### THE PROBLEM
From the line with "link('soffit_panel', bm, SOFF, bld, seedcol)" to the line with "soffit(a, b, (random.random(), random.random(), .5, 1))", both lines included, set down exactly those lines, please, and no others.

* * * * *

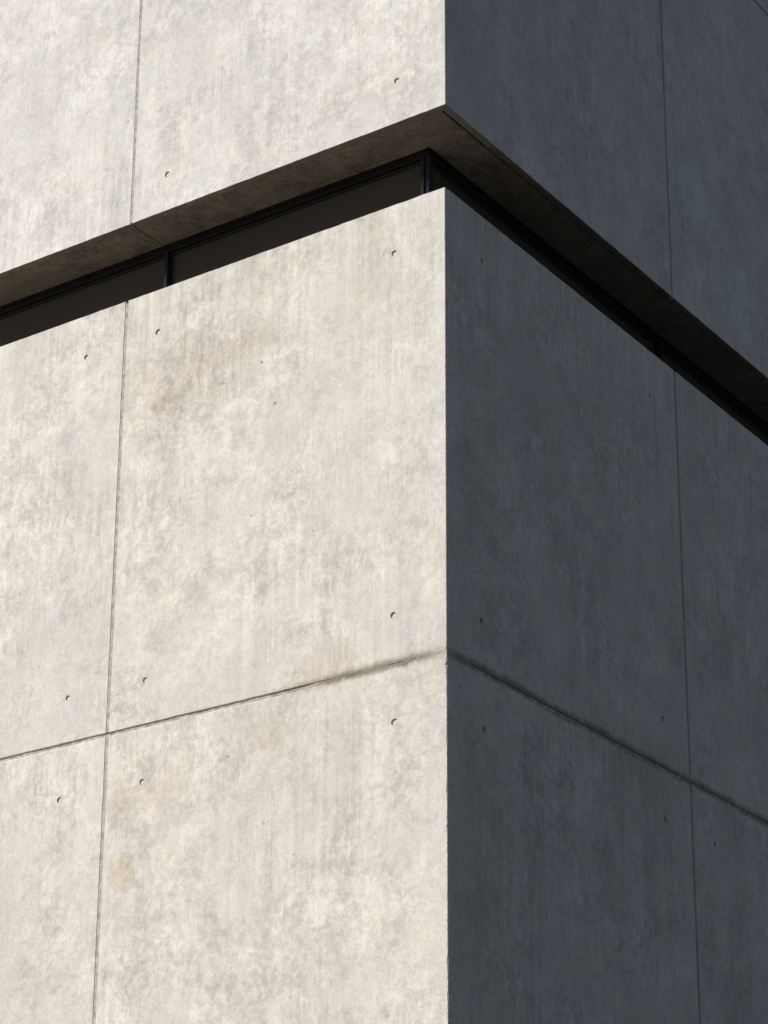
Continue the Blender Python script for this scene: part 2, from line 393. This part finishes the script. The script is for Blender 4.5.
for ri, (z0, z1, T) in enumerate(rows):
    cols = [('corner', -L, R)] + [('l%d' % i, lx[i], (lx+[0])[i+1] if i < 3 else -L) for i in range(3)] + [('r%d' % i, ry[i], ry[i+1]) for i in range(3)]
    cols = [('corner', -L, R), ('l1', lx[0], lx[1]), ('l2', lx[1], lx[2]), ('l3', lx[2], lx[3]), ('r0', ry[0], ry[1]), ('r1', ry[1], ry[2]), ('r2', ry[2], ry[3])]
    for cn, a, b in cols:
        if (ri, cn) in seen_holes: hl = seen_holes[(ri, cn)]
        else:
            hl = []
            for (p, q) in ([(a, 0), (0, b)] if a < 0 < b else [(a, b)]):
                hl += [(s, z) for s in (p+.34, q-.34) for z in (z0+.32, z1-.32)]
        extra = []
        random.seed(ri*31 + len(cn)*7 + ord(cn[-1]))
        rc = (random.random(), random.random(), tones.get((ri, cn), random.uniform(.42, .58)), 1)
        gb = .004 if ri == 3 else GAP; gt = -.006 if ri == 2 else GAP
        hj = .0115
        if z0 == 0.0: gb = hj
        if z1 == 0.0: gt = hj
        ch = [.005, .005, .004, .004]
        if ri in (1,): ch[1] = .007
        if ri == 2: ch[1] = .003
        if ri == 3: ch[0] = .003
        panel(a, b, z0, z1, T, ch, hl, rc, (ri, cn) in seen_holes, (GAP if a < 0 else .0125, GAP if b <= 0 else .0125, gb, gt))

# ------------------------------------------------------------------ grout in the joints
def vjoint(s, z0, z1):
    bm = bmesh.new(); n = max(2, int((z1-z0)/.02)); prev = None
    for i in range(n+1):
        z = z0+(z1-z0)*i/n; w = .019
        row = []
        for k in range(5):
            ss = s + w*(k/2-1)
            deep = .0034 if s < 0 else .014
            d = deep + .0014*fnoise(ss, z, 28, 4) + .0012*fnoise(ss, z, 6, 14) + (.002 if k in (0, 4) else 0) - (.001 if k == 2 else 0)
            row.append(bm.verts.new(mp(ss, max(d, .002), z)))
        if prev:
            for k in range(4): bm.faces.new((prev[k], prev[k+1], row[k+1], row[k]))
        prev = row
    link('joint_grout', bm, GROUT, bld)
def hjoint(z, sa, sb, messy, mat=None):
    bm = bmesh.new(); step = .02; prev = None
    n = int((sb-sa)/step)
    ss = sorted(set([sa+(sb-sa)*i/n for i in range(n+1)] + ([0.0] if sa < 0 < sb else [])))
    for s in ss:
        row = []
        fill = 0.0
        if messy and s <= 0: fill = max(0, min(1, (s+1.05)/.3))
        if messy and s > 0: fill = max(0, 1-s/.5)*.8
        for k in range(7):
            zz = z + (.024 + .006*fnoise(s, k, 11, 9) if mat else .020)*(k/3-1)
            d = .0095 + .002*fnoise(s, zz, 30, 1) + .002*fnoise(s, zz, 7, 3)
            d = d*(1-fill) + fill*(.0026 + .0028*fnoise(s, zz, 45, 6) + .002*fnoise(s, zz, 14, 2))
            if mat: d = .0005 + .0032*fnoise(s, zz, 38, 6) + .0022*fnoise(s, zz, 12, 2) + (.004 if k in (0, 6) else 0) + .004*max(0, (-.75-s)/.2, (s-.1)/.2)
            row.append(bm.verts.new(mp(s if s else -1e-9, max(d, -.0012 if mat and abs(s) > .02 else .0012), zz)))
        if prev:
            for k in range(6): bm.faces.new((prev[k], prev[k+1], row[k+1], row[k]))
        prev = row
    link('joint_grout', bm, mat or GROUT, bld, (.3, .6, .5, 1))
for s in lx[1:] + ry[:-1]:
    vjoint(s, -Z0+.02, -.018); vjoint(s, .018, H-.012); vjoint(s, S+.012, U-.018); vjoint(s, U+.018, U+3.49)
hjoint(0.0, lx[0]+.01, -.95, True); hjoint(0.0, .3, ry[-1]-.01, True)
hjoint(0.0, -.95, .3, True, CONC)              # smeared over with mortar near the arris
hjoint(-3.0, lx[0]+.01, ry[-1]-.01, False)
hjoint(U, lx[0]+.01, ry[-1]-.01, False)

# ------------------------------------------------------------------ soffit of the overhang
def soffit(s0, s1, seedcol):
    bm = bmesh.new()
    d0, d1, t = .053, .343, .10; z = S + .005
    def strip(a, b):
        n = max(2, int((b-a)/.04)); prev = None
        for i in range(n+1):
            s = a+(b-a)*i/n
            r = []
            for q, (d, zz) in enumerate(((d0, z+t), (d0, z+.003), (d0+.003, z), (d1-.003, z), (d1, z+.003), (d1, z+t))):
                jz = .0008*fnoise(s, d, 20, q)
                v = Vector((min(s, -d), d, zz+Z0+jz)) if b <= 0 else Vector((-d, max(s, d), zz+Z0+jz))
                if b <= 0 and abs(b) < 1e-9 and i == n: v.x = -d
                if a >= 0 and abs(a) < 1e-9 and i == 0: v.y = d
                r.append(bm.verts.new(v))
            if prev:
                for k in range(5):
                    try: bm.faces.new((prev[k], prev[k+1], r[k+1], r[k]))
                    except ValueError: pass
            if i in (0, n) and abs(s) > 1e-6: bm.faces.new(r)
            prev = r
    if s0 < 0 < s1: strip(s0+.004, 0.0); strip(0.0, s1-.004)
    else: strip(s0+.004, s1-.004)
    bmesh.ops.remove_doubles(bm, verts=bm.verts, dist=1e-5)
    bmesh.ops.dissolve_degenerate(bm, edges=bm.edges, dist=1e-5)
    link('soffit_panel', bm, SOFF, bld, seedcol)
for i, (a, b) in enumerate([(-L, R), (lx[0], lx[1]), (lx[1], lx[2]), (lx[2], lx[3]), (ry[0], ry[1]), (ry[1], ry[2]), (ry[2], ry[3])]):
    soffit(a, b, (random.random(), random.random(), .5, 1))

# ------------------------------------------------------------------ ribbon window in the slot
DF, DG = .350, .392                                   # depth of the frame's face and of the glass
win = bpy.data.objects.new('window', None); col.objects.link(win); win.parent = bld
ZB, ZT = 2.945 + Z0, 3.566 + Z0
def rail(name, d0, d1, z0, z1, mat):
    bm = bmesh.new()
    box(bm, lx[0]+.05, -d0, d0, d1, z0, z1, .002); box(bm, -d1, -d0, d1+.001, ry[-1]-.05, z0, z1, .002)
    return link(name, bm, mat, win)
rail('head_rail', DF, DF+.06, ZT-.034, ZT, RAIL)
rail('gasket', DF+.026, DF+.05, ZT-.052, ZT-.0345, RUBBER)
rail('sill_flashing', .105, DG+.03, ZB-.02, ZB+.012, FLASH)
mx = [-9.3, -7.02, -4.75, -2.478, -.40]; my = [.40, 3.345, 6.2, 9.05]
for i, x in enumerate(mx):
    bm = bmesh.new()
    if i == len(mx)-1:
        box(bm, -DF-.055, -DF-.002, DF+.002, DF+.055, ZB+.013, ZT-.0355, .002)   # corner post with a fin
        box(bm, -DF-.060, -DF-.032, DF-.012, DF+.0015, ZB+.013, ZT-.0355, .002)
    else:
        box(bm, x-.016, x+.014, DF-.006, DF+.030, ZB+.013, ZT-.0355, .002)
        box(bm, x-.008, x+.006, DF+.0305, DG+.02, ZB+.013, ZT-.0355, .001)
    link('mullion', bm, METAL, win)
for y in my[1:]:
    bm = bmesh.new()
    box(bm, -DF-.030, -DF+.006, y-.015, y+.015, ZB+.013, ZT-.0355, .002)
    box(bm, -DG-.02, -DF-.0305, y-.007, y+.007, ZB+.013, ZT-.0355, .001)
    link('mullion', bm, METAL, win)
edges_x = [lx[0]+.06] + mx[:-1] + [-DF-.058]
for a, b in zip(edges_x[:-1], edges_x[1:]):
    bm = bmesh.new(); box(bm, a+.009, b-.011, DG, DG+.012, ZB+.013, ZT-.0525); link('glass_pane', bm, GLASS, win)
edges_y = [DF+.058] + my[1:] + [ry[-1]-.06]
for a, b in zip(edges_y[:-1], edges_y[1:]):
    bm = bmesh.new(); box(bm, -DG-.012, -DG, a+.009, b-.009, ZB+.013, ZT-.0525); link('glass_pane', bm, GLASS, win)

# ------------------------------------------------------------------ structure behind the panels
bm = bmesh.new()
XE, YE = lx[0]-.02, ry[-1]+.02
box(bm, XE, -.11, .11, YE, 0.005, 2.92+Z0)
box(bm, XE+.03, -.45, .45, YE-.03, 2.922+Z0, 3.69+Z0)
box(bm, XE, -.06, .06, YE, 3.692+Z0, U+3.46+Z0)
link('inner_wall', bm, INNER, bld)
# flat roof edge
bm = bmesh.new(); zt = U+3.5+Z0
box(bm, lx[0]-.04, .03, -.03, .35, zt+.003, zt+.06, .004); box(bm, -.35, .03, .351, YE+.02, zt+.003, zt+.06, .004)
link('roof_coping', bm, FLASH, bld)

* * * * *

### OUTPUT FOR THIS TASK
    link('soffit_panel', bm, SOFF, bld, seedcol)
for i, (a, b) in enumerate([(-L, R), (lx[0], lx[1]), (lx[1], lx[2]), (lx[2], lx[3]), (ry[0], ry[1]), (ry[1], ry[2]), (ry[2], ry[3])]):
    soffit(a, b, (random.random(), random.random(), .5, 1))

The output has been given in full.